E, como “pacote completo” açoriano, o artista e o agente cultural Terry Costa, um verdadeiro dinamizador da arte nos Açores e uma das pessoas que mais me inspira em termos de criação.
Podemos considerá-la uma artista do mundo?
Ser considerada artista é apenas uma consequência do trabalho todo que tenho feito até aqui. Durante anos consideraram-me apenas pintora, quando trabalhava em múltiplas técnicas e materiais. O ser artista veio depois.
Se trabalho nos Açores maioritariamente, muitos vão me considerar uma artista dos Açores. Eu acho que os rótulos são limitadores e perigosos.
Eu sou uma criativa por natureza, sou uma artista de profissão e tenho por base de inspiração o mundo todo à minha volta, se isso me faz uma artista do mundo deixo à consideração dos outros.
Que projectos tem entre mãos actualmente?

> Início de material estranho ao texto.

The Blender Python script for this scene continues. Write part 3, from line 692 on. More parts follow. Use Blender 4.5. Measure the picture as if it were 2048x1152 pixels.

Neste momento, no estúdio, estou a realizar duas esculturas de grandes dimensões para a associação Miratecarts, a serem exibidas na ilha do Pico, brevemente.
Qual é o próximo projecto?
Para já, estou focada em finalizar os projectos que tenho entre mãos agora para poder fazer uma pausa das encomendas em geral e realizar projectos que estão 100% conectados com o futuro que quero criar para mim.
Depois de seis anos a trabalhar em múltiplas áreas em simultâneo, acho que o mais importante, neste momento, é parar por completo, para poder começar a estruturar o próximo grande projecto, que ainda não sei qual será, embora ideias não me faltem. Veremos onde a inspiração me leva a seguir.
Que mensagem quer deixar neste dia?
A arte é um caminho possível, por maiores que sejam os entraves e dificuldades associados à profissão. Gostaria que as pessoas que têm paixão pela criação não desistissem dos seus sonhos. Não existe um caminho certo ou errado, não existe um trajecto pré-definido para seguir. Mas onde existe paixão, persistência, determinação e trabalho, existe sem dúvida uma vida que merece ser vivida. Arriscar nos nossos sonhos é arriscarmos em nós próprios e não existe maior prova de amor próprio do que esta.